Around this time Harper ran into a boy from her class who had witnessed the abuse. He expressed guilt over not saying anything at the time. Meanwhile, Harper felt guilty that her sister was now burdened with details of the abuse after supporting her during her statement. Her sister felt guilty for not stopping the abuse, their parents felt guilty that they weren’t able to protect their children, and Harper felt terrible that she had stayed silent while Brennan went on to abuse other children.

As an adult, Harper married but later divorced. She currently has a supportive partner but ‘still won’t go to a counsellor’. She hates being left alone with her thoughts, choosing instead to throw herself into her work. ‘People see me as this massively confident, out-there person, but … it’s a big facade. I don’t want people to think I’m broken …

‘It is a struggle and random things can trigger memories. And I know I’ve struggled a lot because I have a daughter. This year … she got a male teacher. And I was just a mess when they sent me the email to say who her teacher was going to be.
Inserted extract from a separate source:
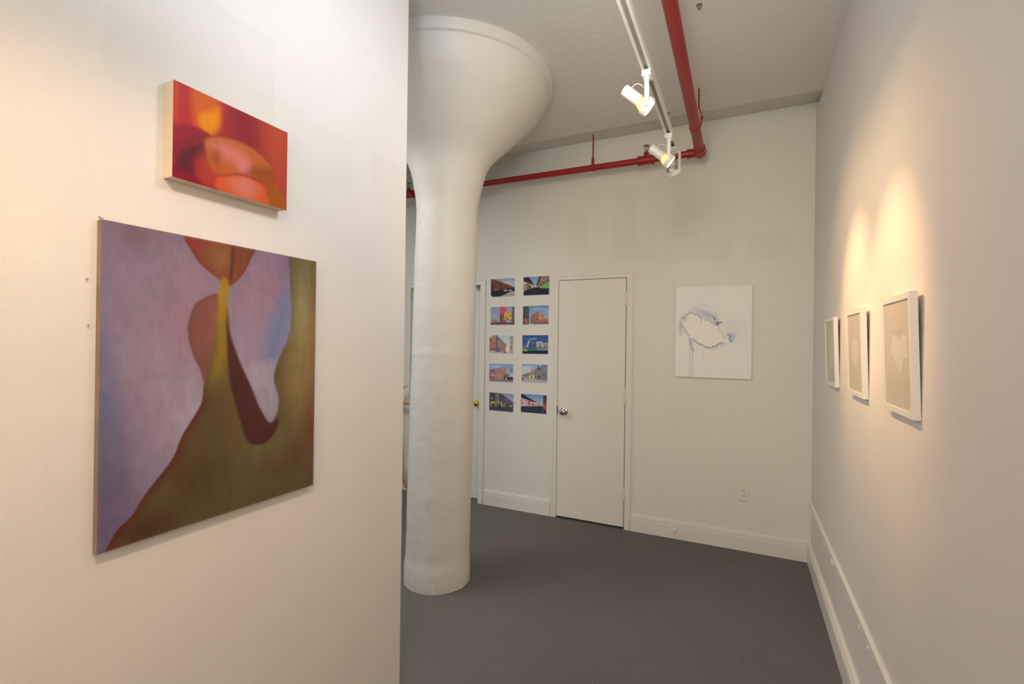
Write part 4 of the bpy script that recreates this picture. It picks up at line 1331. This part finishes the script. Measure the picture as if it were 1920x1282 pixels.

I was stricken … I’m probably a very overprotective mother now … I don’t trust anybody, especially around her.’

Harper has never sought compensation but would like to see the Catholic Education Office and the school, particularly the principal, held to account.

‘I’m very angry at that lady. I have a lot of anger towards her ’cause she didn’t protect us kids and she didn’t protect the other kids at the other school … It could’ve possibly stopped other children at other schools being assaulted in the same way ...

‘I hate to think that there’s still children out there suffering. Horrible thought to think that it still happens in this day and age, that there’s not enough being done.

‘If I can do anything to help in any way to stop this ever happening to another child, and push for tougher penalties, tighter laws, stricter enforcements at schools, at anywhere, I wanna see things change. I don’t want to see kids growing up suffering and having issues because of something out of their control.’